Pour nous, cette question n’a pas de sens, car le jour où tous les individus auront accès à l’enseignement sous toutes ses formes leur mentalité tendra à s’élever et nous n’aurions plus guère à craindre la révolte des étudiants telles que celles qui éclatent actuellement dans tous les pays du monde.
Le souci du lendemain qui pèse sur chacun de nous disparaitrait avec la certitude d’un revenu social assuré de la naissance jusqu’à la mort. Est-il donc si difficile de comprendre la situation actuelle ?

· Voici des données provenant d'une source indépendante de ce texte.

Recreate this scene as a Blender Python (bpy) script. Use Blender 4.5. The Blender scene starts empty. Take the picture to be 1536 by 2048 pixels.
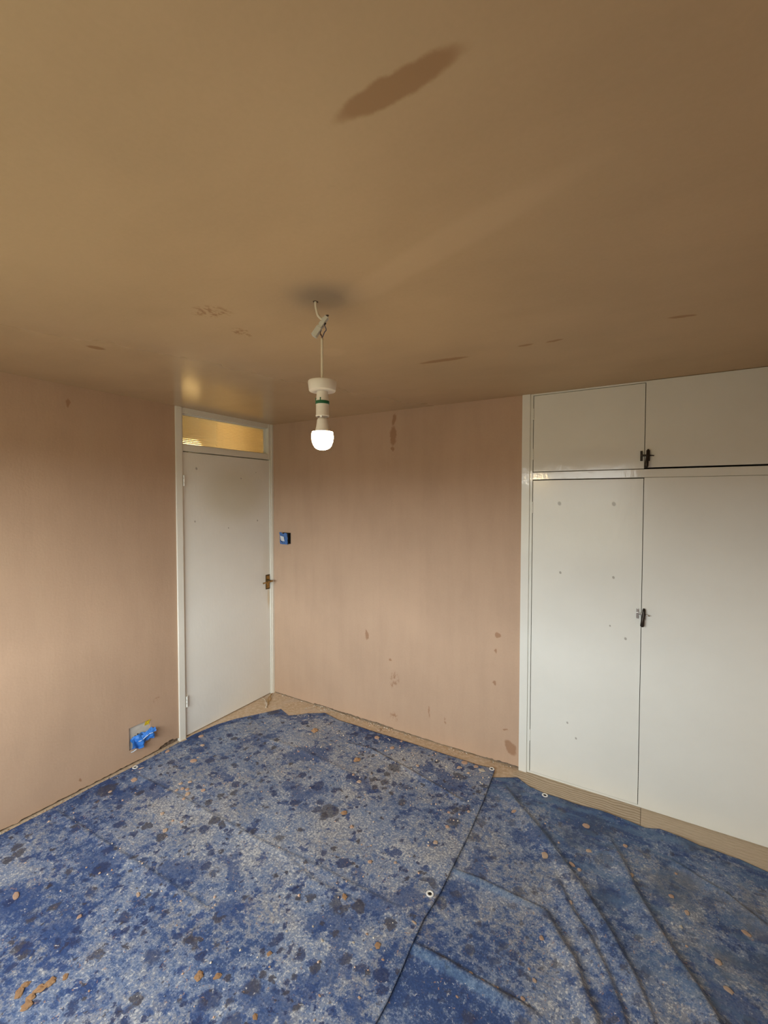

Etant donné que la production peut être assurée dans tous les domaines et que le système économique actuel basé sur l’échange ne permet plus le passage de la production à la consommation, faute d’un pouvoir d’achat suffisant, que devons-nous faire ?
Continuer à détruire les excédents et tenter d’augmenter le pouvoir d’achat en construisant du matériel de guerre, ou bien distribuer équitablement la production entre tous les consommateurs, afin de supprimer la misère et le découragement qui touchent un trop grand nombre de nos contemporains ?
Un enfant répondra sans hésiter : Distribuons !
C’est dans ce but que nous proposons la réforme de nos institutions et l’instauration de l’Economie distributive.